The transfer technique consisted in sticking, with the prepared caseinate, two loosely woven cotton cloths onto the back of the fragments of mural painting that had been detached from the Pyrenees, rolled up and on the backs of mules. This gave them consistency and, as it was insoluble, the cloths with glue used during the detachment that were still attached to the front could be removed with hot water. Finally, in order to display the whole mural again, the fragments were stuck onto reproductions of the apse made with wooden stretchers, canvas and plaster preparations. Let’s not get ahead of ourselves: don’t suppose that they used the same casein adhesive in this last step. They prepared a different one, based this time on flour, which contains starch, another polymer, but constructed with units of glucose chained together. They made a sort of “béchamel” without milk, just water, to which they added gelatin.
The results
It is amazing that long before the industrial revolution in chemistry, restorers in the past were capable of inventing a system that was highly effective at the moment of application and, at the same time, surprisingly intelligent with regard to how it changed over the years. Although natural polymers such as casein or the cellulose in the cotton age and weaken, this effect is in part compensated for by the lime carbonation in the initial mixture, which hardens and at the same time acts as an adhesive. It’s simply brilliant! Now it is necessary to keep this system in conditions in which the humidity and temperature are controlled, to guarantee its maximum durability.

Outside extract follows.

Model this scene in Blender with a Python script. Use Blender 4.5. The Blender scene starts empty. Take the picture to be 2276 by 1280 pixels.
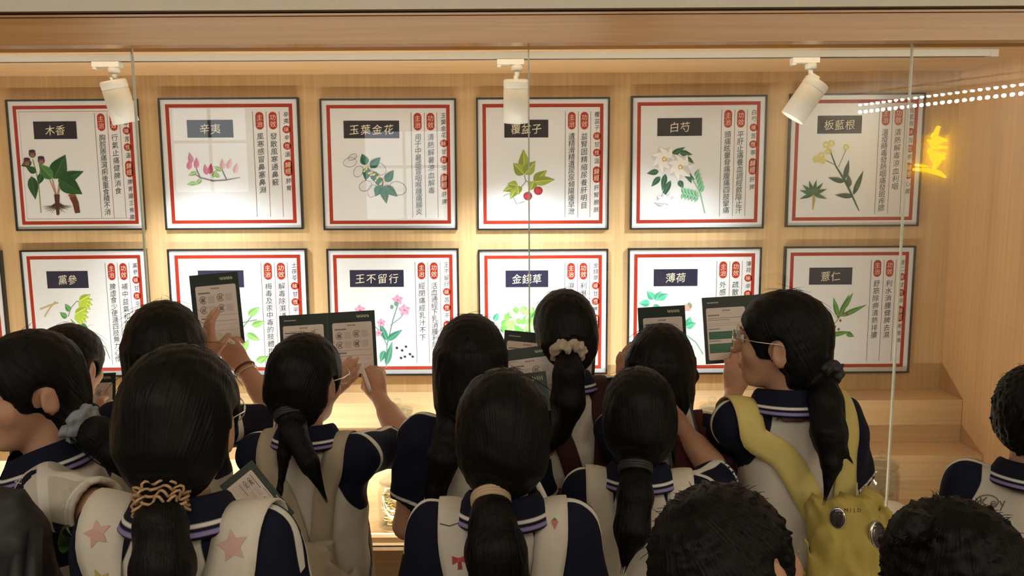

When you visit the museum’s Romanesque mural paintings, while you are enjoying the compositions of shapes and colours, and the stories they tell, from now on spare a brief thought for the layers beneath, which are a world unto themselves. They are full, for example, of microscopic nodules containing phosphorus and calcium, which are the footprints left by the casein, a reflection of its prime function in mammals’ milk: to envelop calcium phosphate nuclei to facilitate the transportation of minerals to new-born babies and to stop precipitates formation and blocking the mammary glands.
In short, it is as if the early twentieth century restorers’ kitchen had managed to nourish paintings created 1,000 years earlier, in their new life after detachment, almost 100 years ago.